The final chapter of Numbers in the Targum's version (Numbers 36) resolves a legal crisis that the daughters of Zelophehad had inadvertently created. The heads of the clan of Gilead, from the tribe of Manasseh, came before the beth din—the court—and pointed out a problem. If Zelophehad's daughters married men from other tribes, their inherited land would permanently transfer out of Manasseh's territory. Even the Jubilee year would not fix it—the land "will be added to that of their tribe in which they will be," and Manasseh's lot would shrink forever.
The Targum calls Moses's response a command issued "by the Word of the Lord"—divine authority, not personal judgment. And God affirmed: "The tribe of the sons of Joseph have said well." The solution was targeted. The Targum specifies this ruling was "not for the generations that shall arise after the division of the land, but for the daughters of Zelophehad" alone. It was case law, not universal legislation. Future generations would not be bound by this marital restriction.
The five sisters could marry anyone they wanted—"they may be the wives of them who are proper in their eyes"—with one condition: their husbands must belong to their father's tribe. Freedom of choice within a tribal boundary. Mahlah, Tirzah, Hoglah, Milcah, and Noah all married sons of their own kinsmen, and "their inheritance was with the tribe of their father's family."

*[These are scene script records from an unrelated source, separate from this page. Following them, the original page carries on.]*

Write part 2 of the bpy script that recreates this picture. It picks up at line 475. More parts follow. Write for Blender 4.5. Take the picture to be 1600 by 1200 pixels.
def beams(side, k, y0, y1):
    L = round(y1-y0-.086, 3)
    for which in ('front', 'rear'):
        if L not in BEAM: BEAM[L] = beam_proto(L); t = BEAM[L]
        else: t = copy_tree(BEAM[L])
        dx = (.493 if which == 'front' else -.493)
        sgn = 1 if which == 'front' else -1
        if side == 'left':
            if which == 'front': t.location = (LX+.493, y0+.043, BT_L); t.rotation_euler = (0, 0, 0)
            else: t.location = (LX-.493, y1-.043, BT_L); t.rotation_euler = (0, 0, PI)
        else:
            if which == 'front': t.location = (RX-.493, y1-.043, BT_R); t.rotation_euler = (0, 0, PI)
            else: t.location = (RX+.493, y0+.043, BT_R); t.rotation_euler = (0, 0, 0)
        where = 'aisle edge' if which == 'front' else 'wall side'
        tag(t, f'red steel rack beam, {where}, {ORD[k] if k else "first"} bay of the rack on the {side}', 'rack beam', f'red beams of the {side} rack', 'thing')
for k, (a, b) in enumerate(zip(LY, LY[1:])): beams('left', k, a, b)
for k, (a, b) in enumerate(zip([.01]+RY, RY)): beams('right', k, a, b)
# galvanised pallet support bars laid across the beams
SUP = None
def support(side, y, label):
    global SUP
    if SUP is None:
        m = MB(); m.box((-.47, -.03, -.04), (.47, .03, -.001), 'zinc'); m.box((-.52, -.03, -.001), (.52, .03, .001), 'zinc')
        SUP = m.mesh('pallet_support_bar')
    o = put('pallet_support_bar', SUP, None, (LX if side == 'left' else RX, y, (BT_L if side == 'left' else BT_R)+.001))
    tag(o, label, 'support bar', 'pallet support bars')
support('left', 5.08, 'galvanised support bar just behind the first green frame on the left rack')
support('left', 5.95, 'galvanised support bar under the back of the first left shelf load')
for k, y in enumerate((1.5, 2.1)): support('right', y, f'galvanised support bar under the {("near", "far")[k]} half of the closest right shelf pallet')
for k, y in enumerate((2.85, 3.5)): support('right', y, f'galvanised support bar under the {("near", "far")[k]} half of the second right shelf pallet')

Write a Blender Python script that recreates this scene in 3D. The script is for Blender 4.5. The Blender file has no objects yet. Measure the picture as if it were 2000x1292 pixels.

The Book of Numbers ends with a formulaic closing that the Targum preserves faithfully: "These are the commandments and orders of judgments which the Lord commanded the children of Israel, by Moses, in the plains of Moab by the Jordan near Jericho." The legal architecture of the wilderness period was complete. The people stood at the edge of their inheritance, their laws settled, their borders drawn, their tribal lands assigned—waiting only to cross the river.